The weight parameter controls how strongly the ControlNet guidance influences the generation process. The more weight you give to the ControlNet guidance, the more it will influence the final image.

The timing parameters determine when the ControlNet guidance is applied during the generation process. The startStep/startStepPercentage and endStep/endStepPercentage parameters define the specific steps when guidance begins and ends (e.g., steps 1-10 of a 30-step generation).

These timing controls offer strategic advantages:

• Starting guidance later (higher startStep) allows more creative initial formation before structural guidance kicks in.
• Ending guidance earlier (lower endStep) lets your prompt take control for final detailing.

Different timing strategies produce distinctly different results, making these parameters powerful tools for fine-tuning exactly how and when structural guidance shapes your image. Play with different timing strategies to discover the perfect balance.

The controlMode parameter determines how the ControlNet guidance is applied relative to the base model's generation process. This parameter works alongside weight to fine-tune exactly how structural guidance interacts with text instructions.

LoRAs: Style and subject adapters

LoRAs (Low-Rank Adaptations) are lightweight neural network adjustments that modify a base model's behavior to enhance specific styles, subjects, or concepts. Technically, LoRAs work by applying small, targeted changes to the weights of specific layers in the generation model, effectively "teaching" it new capabilities without changing the entire model.

Each LoRA model contains specialized knowledge that can significantly influence the output when combined with your prompt. This knowledge often focuses on particular artistic styles. Other LoRAs may be trained on specific subject matter, like some famous person. Some go even further, embedding abstract visual concepts such as certain composition techniques, color palettes, lighting dynamics, or aesthetic rules. By integrating a LoRA into the generation process, you effectively inject this visual expertise into your prompt, allowing for greater control and consistency in the output.

The lora parameter is an array that can contain multiple LoRA models. Each model can have its own settings.

[
  {
    // other parameters...
    "lora": [{
      "model": "civitai:120096@135931",
      "weight": 1.0
    }]
  }
]

Mixing multiple LoRAs allows for fascinating combinations, such as mixing an artistic style LoRA with a subject matter LoRA. When using multiple LoRAs together, consider using slightly lower weights for each to prevent them from competing too strongly.

Embeddings: Custom concepts

Embeddings (also called Textual Inversions) are specialized text tokens that encapsulate complex visual concepts, styles, or subjects. Unlike LoRAs which modify the model's weights, embeddings work by teaching the model's text encoder to recognize new tokens that represent specific visual ideas.

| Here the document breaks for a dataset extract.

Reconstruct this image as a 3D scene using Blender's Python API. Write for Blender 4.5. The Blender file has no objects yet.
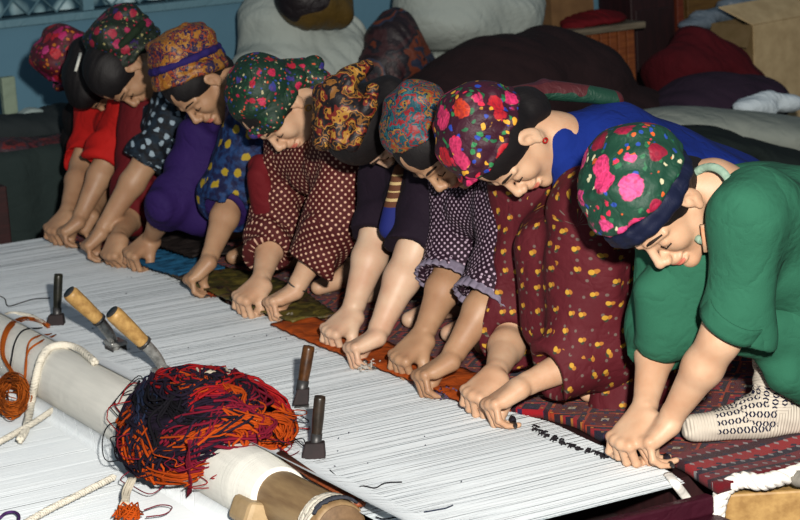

Embeddings creates a representation of a visual concept derived from training images. When this embeddings are applied, the model interprets it as an instruction to either include or avoid the associated visual concept, depending on whether it's used positively or negatively.

Embeddings are particularly useful when you need to generate consistent results across multiple runs or capture concepts that are difficult to express with plain text prompts. They are often used for the accurate and repeatable generation of specific characters or subjects, ensuring that key facial features, outfits, or poses remain stable. Embeddings can also encode distinctive artistic styles, allowing you to apply a unique aesthetic even if it's hard to describe explicitly. In workflows that require visual consistency across multiple generations, embeddings provide a compact and powerful way to anchor those visual traits.

Negative embeddings are especially useful for fixing common issues like distorted hands, unrealistic anatomy, or other artifacts. For example, a "hand-fixing" embedding used with a negative weight can significantly improve hand details without changing your overall image concept.

Embeddings are directly added to your request through the embeddings array parameter, which can include multiple embeddings simultaneously.

[
  {
    // other parameters...
    "embeddings": [
      { "model": "civitai:118418@134583", "weight": 1.5 },
      { "model": "civitai:98259@539032", "weight": 0.8 }
    ]
  }
]

The weight parameter controls how strongly the embedding influences the generation, with a range from -4.0 to 4.0. Positive weights enhance or add the embedded concept to your generation, while negative weights suppress or remove that concept. Higher absolute values create stronger influence in either direction.